> Written instruction
Select all lines with the string "lambda" in them, and copy those lines.

* START Records provided *

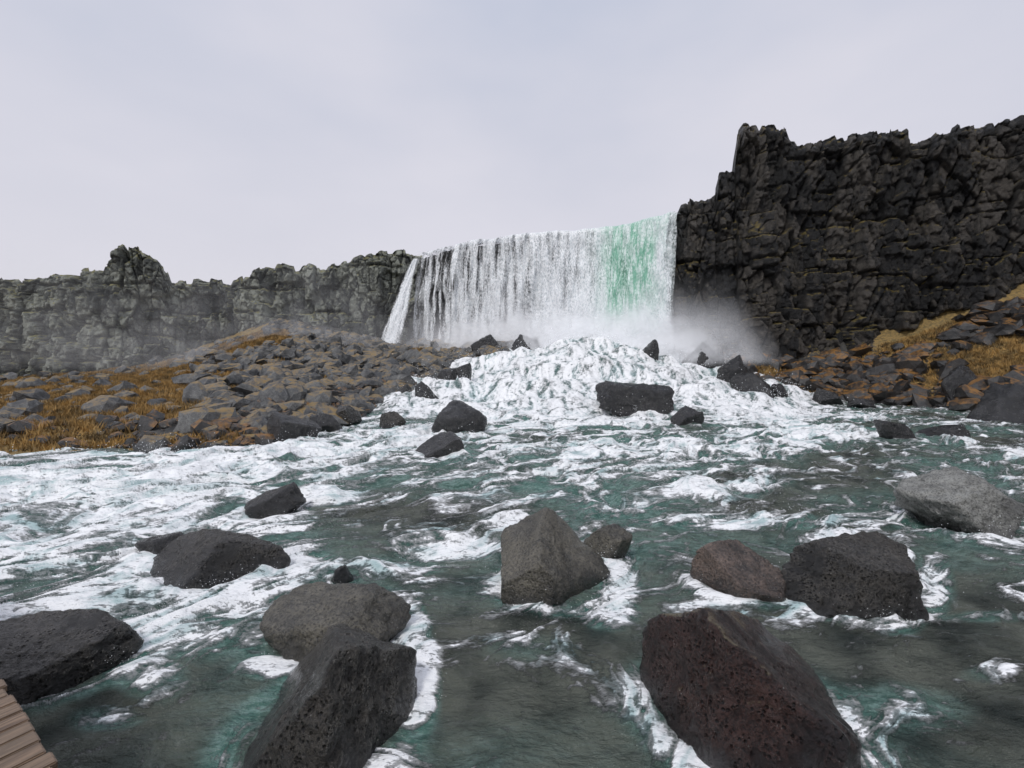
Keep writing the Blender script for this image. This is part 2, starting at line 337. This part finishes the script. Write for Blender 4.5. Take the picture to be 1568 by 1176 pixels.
# ---------------------------------------------------------------- scattered talus
def scatter(name,n,xr,yr,szr,sub,mat,seed,sel,pw=2.6):
    r=np.random.default_rng(seed)
    x=r.uniform(*xr,n*8); y=r.uniform(*yr,n*8); z,ld,d,px=ground_h(x,y); ok=ld&sel(x,y,px,d,r.random(len(x)))&(dist_pl(x,y,cliff_xy)>.5)
    ii=np.where(ok)[0][:n]; vs=[];fs=[];off=0
    shapes=[rockshape(sub,seed*50+k,8,60,.05,.1) for k in range(24)]
    for i in ii:
        v,f=shapes[r.integers(24)]; s=szr[0]+(szr[1]-szr[0])*r.random()**pw
        R=np.array(Matrix.Rotation(r.uniform(0,6.28),3,'Z')@Matrix.Rotation(r.uniform(-.8,.8),3,'X'))
        w=(v*np.array([1,r.uniform(.55,.95),r.uniform(.4,.9)])*s)@R.T+np.array([x[i],y[i],z[i]+s*.15])
        vs.append(w);fs.append(f+off);off+=len(v)
    mesh_np(name,np.concatenate(vs),np.concatenate(fs),mat,smooth=False)
def behind_ok(px,y):
    return y<np.interp(px,[-500,0,262,600,650,700,800,950,1035,1130,1300,1568,2000],[48,48,50,53,54,49,45,42.5,39.5,37.5,36.5,32.5,25])
rough_zone=lambda x,y,px,d,q: behind_ok(px,y)&(px<900)&(q<np.where(px<290,.13,.95))&(q<1.25-moss_mask(x,y)*.85)
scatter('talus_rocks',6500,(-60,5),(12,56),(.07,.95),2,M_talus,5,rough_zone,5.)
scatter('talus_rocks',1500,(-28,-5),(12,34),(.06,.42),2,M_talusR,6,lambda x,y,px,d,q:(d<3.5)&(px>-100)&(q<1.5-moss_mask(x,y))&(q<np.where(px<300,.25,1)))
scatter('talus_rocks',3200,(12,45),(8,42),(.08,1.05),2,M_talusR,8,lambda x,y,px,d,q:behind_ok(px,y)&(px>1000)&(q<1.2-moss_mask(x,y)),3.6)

# ---------------------------------------------------------------- grass tufts
tg=NT('dry_grass'); g=tg.n('ShaderNodeNewGeometry'); nn=tg.noise(g.outputs['Position'],1.6,5)
b=tg.bsdf(tg.mix(tg.ramp(nn,.35,.65),(.12,.080,.03),(.46,.28,.09)),.8); tg.l(b.outputs[0],tg.out.inputs[0])
r=np.random.default_rng(77); n=500000; x=r.uniform(-50,42,n); y=r.uniform(12,50,n)
mk=moss_mask(x,y); keep=(mk+r.normal(size=n)*.12>.62); x,y=x[keep],y[keep]; z,ld,d,px=ground_h(x,y); k=ld&(d>.4)&behind_ok(px,y); x,y,z=x[k],y[k],z[k]
x,y,z=[np.repeat(a,2) for a in (x,y,z)]; n=len(x); x=x+r.normal(size=n)*.08; y=y+r.normal(size=n)*.08
hh=r.uniform(.08,.30,n); an=r.uniform(0,6.28,n); lw=.02+.0006*y; lx,ly=r.normal(size=n)*.12,r.normal(size=n)*.12
v=np.stack([np.stack([x-np.cos(an)*lw,y-np.sin(an)*lw,z-.05],-1),np.stack([x+np.cos(an)*lw,y+np.sin(an)*lw,z-.05],-1),np.stack([x+lx,y+ly,z+hh],-1)],1).reshape(-1,3)
mesh_np('dry_grass',v,np.arange(len(v)).reshape(-1,3),tg.m,smooth=False)

# ---------------------------------------------------------------- river
nb,ny_=1600,1250
bb=np.linspace(-1.9,1.9,nb); yy=np.exp(np.linspace(math.log(.7),math.log(47),ny_))
Y=np.broadcast_to(yy[:,None],(ny_,nb)).astype(F32); X=(bb[None,:]*yy[:,None]).astype(F32)
px=CX+FL*X/Y; py=HY+EYE*FL/Y
blobs=[(860,640,230,24,.95),(620,668,130,22,.95),(480,695,160,24,1.),(330,715,240,32,1.),(120,745,260,42,1.),(-150,780,250,60,1.),(210,795,210,42,.92),(40,850,150,50,.8),
(100,935,110,28,.85),(440,865,85,32,1.),(360,925,130,26,.9),(260,965,110,40,.85),(225,1035,50,30,.75),(505,762,60,16,1.),(430,790,60,14,.7),
(690,835,95,17,1.),(610,865,80,22,.85),(560,905,70,16,.7),(950,890,30,45,1.05),(935,935,40,25,1.),(635,960,20,45,1.),(650,1040,22,60,.9),(430,1022,55,14,1.),
(1090,752,85,16,1.),(1150,800,190,13,.9),(1290,825,70,12,.85),(1000,690,300,20,.9),(1230,665,140,15,1.),(1160,635,130,20,1.),(1320,640,50,8,.8),(1455,677,50,6,.8),
(1430,900,35,45,1.),(1500,942,80,14,.8),(1380,960,50,20,.65),(850,715,140,12,.7),(950,775,90,22,.75),(1060,700,120,14,.7),(800,990,90,35,.45),(1160,740,60,10,.85),(1400,1080,120,40,.48),(1520,1030,60,20,.6),(160,1100,60,20,.5),(780,800,60,14,.75)]
D=np.full(X.shape,.15,F32)
for cx,cy,rx,ry,s in blobs: D=np.maximum(D,s*np.exp(-.7*(((px-cx)/rx)**2+((py-cy)/ry)**2)**1.1).astype(F32))
casc=sst(18,23.5,Y)*sst(540,620,px)*sst(1330,1200,px)
D=np.maximum(D,casc*.88)
D=np.maximum(D,.15+.25*sst(1000,900,py))
D=np.maximum(D,.62*sst(-200,100,px)*sst(600,420,px)*sst(690,705,py)*sst(980,900,py))
D=np.maximum(D,.50*sst(1350,1000,px)*sst(820,760,py))
D=np.where((px<20)&(py<960),np.maximum(D,.66),D)
ring=np.zeros_like(D)
for (rx_,ry_,ra,rb,zb) in ROCKS:
    if ry_<14:
        q=np.hypot((X-rx_)/(ra+.01),(Y-ry_)/(rb+.01)); ring=np.maximum(ring,np.exp(-((q-1.02)/.2)**2)*.36)
D=D+ring*(D<.7)
wx=fbm2(X*.5,Y*.5,2,31)*.9; wy=fbm2(X*.5,Y*.5,2,37)*.9
w2x=fbm2(X*1.8,Y*1.8,2,33)*.20; w2y=fbm2(X*1.8,Y*1.8,2,35)*.20
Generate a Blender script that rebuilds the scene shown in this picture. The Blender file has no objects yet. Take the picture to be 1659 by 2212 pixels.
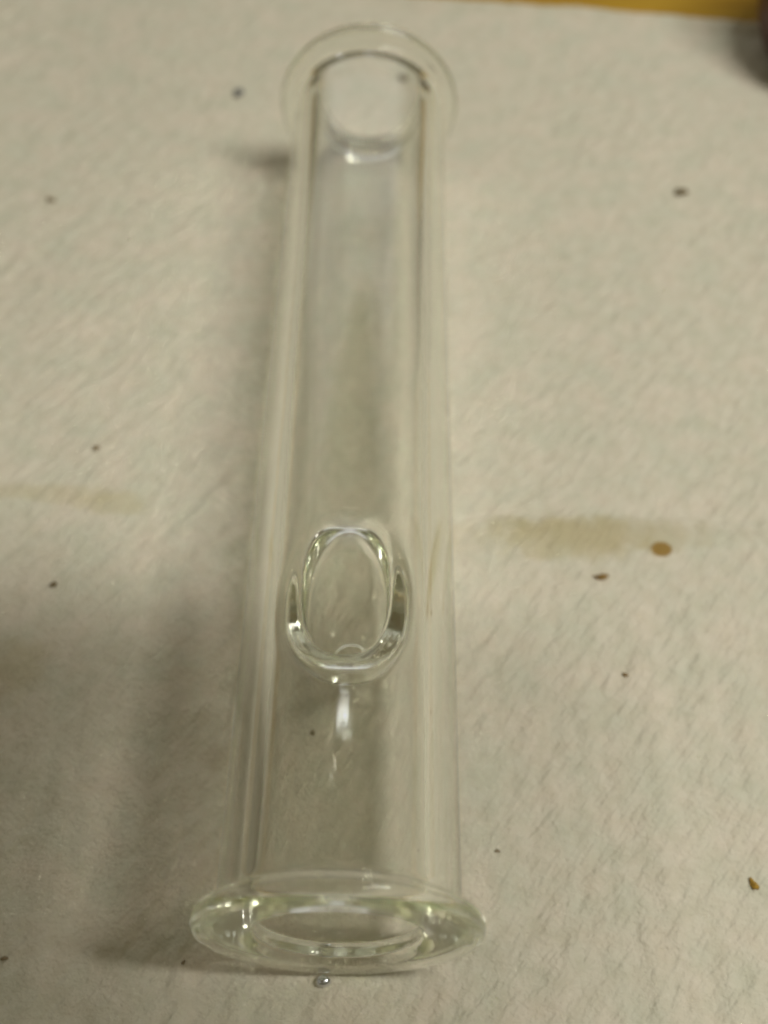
import bpy, math, random
import numpy as np
from mathutils import Vector, Matrix

# ------------------------------------------------------------------ camera, world, lamps, exposure
scene = bpy.context.scene
C = scene.collection
MM = 0.001
R = math.radians

cam_data = bpy.data.cameras.new("camera")
cam = bpy.data.objects.new("camera", cam_data)
C.objects.link(cam)
cam.location = (5.34 * MM, -31.96 * MM, 137.45 * MM)
cam.rotation_euler = (R(90 - 54.38), 0, R(0.875))
cam_data.sensor_fit = 'VERTICAL'
cam_data.sensor_height = 36.0
cam_data.lens = 36.0 * 2459.0 / 2212.0
cam_data.clip_start = 0.005
cam_data.clip_end = 20.0
cam_data.dof.use_dof = True
cam_data.dof.focus_distance = 0.128
cam_data.dof.aperture_fstop = 15.0
scene.camera = cam

world = bpy.data.worlds.new("World")
scene.world = world
world.use_nodes = True
bg = world.node_tree.nodes["Background"]
bg.inputs[0].default_value = (1.0, 0.88, 0.53, 1)
bg.inputs[1].default_value = 0.124


def area_lamp(name, loc, target, sx, sy, power, color):
    d = bpy.data.lights.new(name, 'AREA')
    d.shape = 'RECTANGLE'
    d.size, d.size_y = sx, sy
    d.energy = power
    d.color = color
    o = bpy.data.objects.new(name, d)
    C.objects.link(o)
    o.location = loc
    o.rotation_euler = (Vector(target) - Vector(loc)).to_track_quat('-Z', 'Y').to_euler()
    return o


def polar(az, el, dist, c=(0.0, 0.06, 0.0)):
    return (c[0] + dist * math.cos(R(el)) * math.cos(R(az)),
            c[1] + dist * math.cos(R(el)) * math.sin(R(az)),
            c[2] + dist * math.sin(R(el)))


# key: a fluorescent fitting up to the right; a small one overhead and an added pale fill beyond the tube for soft rim reflections
area_lamp("lamp_key", polar(-14, 65, 0.72), (0, 0.06, 0), 0.05, 0.36, 3.15, (1.0, 0.985, 0.915))
area_lamp("lamp_side", polar(202, 38, 1.0), (0, 0.06, 0), 0.35, 0.035, 0.18, (0.97, 0.98, 1.0))
area_lamp("lamp_ceiling", polar(92, 66.5, 1.3), (0, 0.06, 0), 0.26, 0.03, 0.16, (0.95, 0.98, 1.0))
area_lamp("far_fill", polar(97, 28, 1.4), (0, 0.06, 0), 1.9, 0.75, 2.3, (0.97, 0.98, 1.0))

scene.view_settings.view_transform = 'Standard'
scene.view_settings.look = 'None'
scene.view_settings.exposure = 0.0
scene.view_settings.gamma = 1.0
scene.view_settings.use_curve_mapping = False
scene.render.engine = 'CYCLES'
cy = scene.cycles
cy.max_bounces = 96
cy.transmission_bounces = 96
cy.glossy_bounces = 96
cy.diffuse_bounces = 4
cy.caustics_reflective = True
cy.caustics_refractive = True
cy.blur_glossy = 0.15
cy.sample_clamp_indirect = 0.0
cy.use_denoising = True
cy.use_adaptive_sampling = False
cy.pixel_filter_type = 'BLACKMAN_HARRIS'
cy.filter_width = 2.4


# ------------------------------------------------------------------ helpers
def tag(o, label=None, cat=None, group=None, kind=None):
    if label: o["label"] = label
    if cat: o["category"] = cat
    if group: o["group"] = group
    if kind: o["kind"] = kind
    return o


def mesh_obj(name, verts, faces, mat, parent=None, smooth=True, normals=None):
    me = bpy.data.meshes.new(name)
    me.from_pydata([tuple(map(float, v)) for v in verts], [], [tuple(map(int, f)) for f in faces])
    me.update()
    if smooth:
        me.polygons.foreach_set("use_smooth", [True] * len(me.polygons))
    if normals is not None:
        me.normals_split_custom_set_from_vertices([tuple(map(float, n)) for n in normals])
    me.materials.append(mat)
    o = bpy.data.objects.new(name, me)
    C.objects.link(o)
    if parent: o.parent = parent
    return o


def new_mat(name):
    m = bpy.data.materials.new(name)
    m.use_nodes = True
    nt = m.node_tree
    return m, nt, nt.nodes, nt.links, nt.nodes["Principled BSDF"]


def smooth01(a, b, x):
    t = np.clip((x - a) / (b - a), 0, 1)
    return t * t * (3 - 2 * t)


def vnoise(x, y, seed):
    """value noise in [-1, 1], unit lattice"""
    rng = np.random.RandomState(seed)
    T = rng.rand(256, 256) * 2 - 1
    xi = np.floor(x).astype(int); yi = np.floor(y).astype(int)
    fx = x - xi; fy = y - yi
    fx = fx * fx * fx * (fx * (fx * 6 - 15) + 10); fy = fy * fy * fy * (fy * (fy * 6 - 15) + 10)
    a = T[xi % 256, yi % 256]; b = T[(xi + 1) % 256, yi % 256]
    c = T[xi % 256, (yi + 1) % 256]; d = T[(xi + 1) % 256, (yi + 1) % 256]
    return (a * (1 - fx) + b * fx) * (1 - fy) + (c * (1 - fx) + d * fx) * fy


# ------------------------------------------------------------------ paper towel
EDGE_A, EDGE_B = (84.4, 196.3), (19.0, 204.2)          # two points of the far edge, mm
EDGE_SLOPE = (EDGE_A[1] - EDGE_B[1]) / (EDGE_A[0] - EDGE_B[0])


def edge_y(x):
    return EDGE_B[1] + EDGE_SLOPE * (x - EDGE_B[0]) + 0.5 * vnoise(x / 9.0, x * 0, 77)


def towel_h(x, y):
    """height of the towel above its resting plane, mm in, mm out"""
    x = np.asarray(x, float); y = np.asarray(y, float)
    wx = x + 1.6 * vnoise(x / 14, y / 14, 1); wy = y + 1.6 * vnoise(x / 14, y / 14, 2)
    h = 0.45 * vnoise(x / 31 + 4.2, y / 31, 3) + 0.22 * vnoise(x / 13, y / 13 + 9.1, 4)
    # crepe ridges running up to the right
    ca, sa = math.cos(R(52)), math.sin(R(52))
    u = wx * ca + wy * sa; v = -wx * sa + wy * ca
    amp = 0.75 + 0.5 * vnoise(x / 20 + 3, y / 20 + 8, 5)
    h = h + amp * (0.15 * vnoise(u / 4.8, v / 1.5, 6) + 0.18 * vnoise(u / 2.6, v / 1.05, 7))
    # puckers running away from the camera in the near part
    near = smooth01(70, 20, y)
    h = h + near * (0.20 * vnoise(wx / 2.4, wy / 16, 8) + 0.10 * vnoise(wx / 1.3, wy / 6, 18))
    h = h + 0.05 * vnoise(x / 0.8, y / 0.8, 9)
    # folds: the crease across the middle, a second one nearer the camera on the left
    yc = 65.2 - 0.02 * (x - 30) + 0.6 * vnoise(x / 8, x * 0, 10)
    h = h + 0.60 * np.exp(-((y - yc) / 1.0) ** 2) * smooth01(8, 20, x)
    yl = 61.0 + 0.07 * (x + 15) + 0.7 * vnoise(x / 7, x * 0, 11)
    h = h + 0.75 * np.exp(-((y - yl) / 2.0) ** 2) * smooth01(-34, -18, x) * smooth01(6, -4, x)
    yk = 34.0 + 0.4 * vnoise(x / 6, x * 0, 12)
    h = h + 0.28 * np.exp(-((y - yk) / 1.3) ** 2) * smooth01(-32, -20, x) * smooth01(20, 6, x)
    # long shallow valley in the lower left
    xv = -30 + 0.10 * (y - 10) + 1.2 * vnoise(y / 9, y * 0, 13)
    h = h - 0.9 * np.exp(-((x - xv) / 3.2) ** 2) * smooth01(42, 18, y)
    # the pipe's rims press it flat
    for cyy in (2.0, 143.8):
        h = h * (1 - 0.85 * np.exp(-(x / 7) ** 2 - ((y - cyy) / 5) ** 2))
    # turned-up far edge
    e = edge_y(x) - y
    h = h + 1.3 * np.exp(-((e - 1.3) / 1.6) ** 2) - 2.2 * smooth01(0.9, -0.2, e)
    return h - 0.12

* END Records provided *

> Answer to the problem
rough_zone=lambda x,y,px,d,q: behind_ok(px,y)&(px<900)&(q<np.where(px<290,.13,.95))&(q<1.25-moss_mask(x,y)*.85)
scatter('talus_rocks',1500,(-28,-5),(12,34),(.06,.42),2,M_talusR,6,lambda x,y,px,d,q:(d<3.5)&(px>-100)&(q<1.5-moss_mask(x,y))&(q<np.where(px<300,.25,1)))
scatter('talus_rocks',3200,(12,45),(8,42),(.08,1.05),2,M_talusR,8,lambda x,y,px,d,q:behind_ok(px,y)&(px>1000)&(q<1.2-moss_mask(x,y)),3.6)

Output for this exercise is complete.